Brown feels the same way toward the men's lacrosse team, a squad which regularly contends for the national championship.
"I would much rather be a member of Princeton's team and not play than be a star player for a rinky dink team that doesn't really do much," he says. "It's like we're all working towards a common goal: winning the National Championship. I can push those guys on the field every day in workout to help achieve that goal."
Draper, too, talks fondly of the life lessons she learned from her teammates and the joy of pushing one another to improve.
In the more individual sport of running, on the other hand, it's harder for lesser athletes to push the stars.

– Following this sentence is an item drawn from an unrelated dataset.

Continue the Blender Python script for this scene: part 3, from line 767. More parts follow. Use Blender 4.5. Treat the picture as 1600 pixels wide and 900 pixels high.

"They [the cross-country team's stars] are physically much faster," Wojcik says, "so it isn't as if I go with them on their runs and push them to be better runners."
She does believe, however, that her work in practice contributes to the track team's unity, as each individual member pushes the rest of her teammates.
"It's exciting to be part of such a fast team," she says. "Sure, I could just go running around campus on my own time. But training with people around your own ability is what really makes my experience on the team great."
Ultimately, despite not directly contributing to the points scored during competitions, Berger, Brown, Draper and Wojcik's all have valued roles on their respective teams, both in their teammates' minds and in their own.
Perhaps the greatest reason they choose to continue their athletic careers, even when their days of stardom have passed, is that they continue to make lifelong memories.
"I've thought about not playing," Berger says. "But I really would regret giving up Princeton varsity basketball. It's funny because it's probably the thing that I'm most mediocre at here, but it's also the thing I'll remember the most."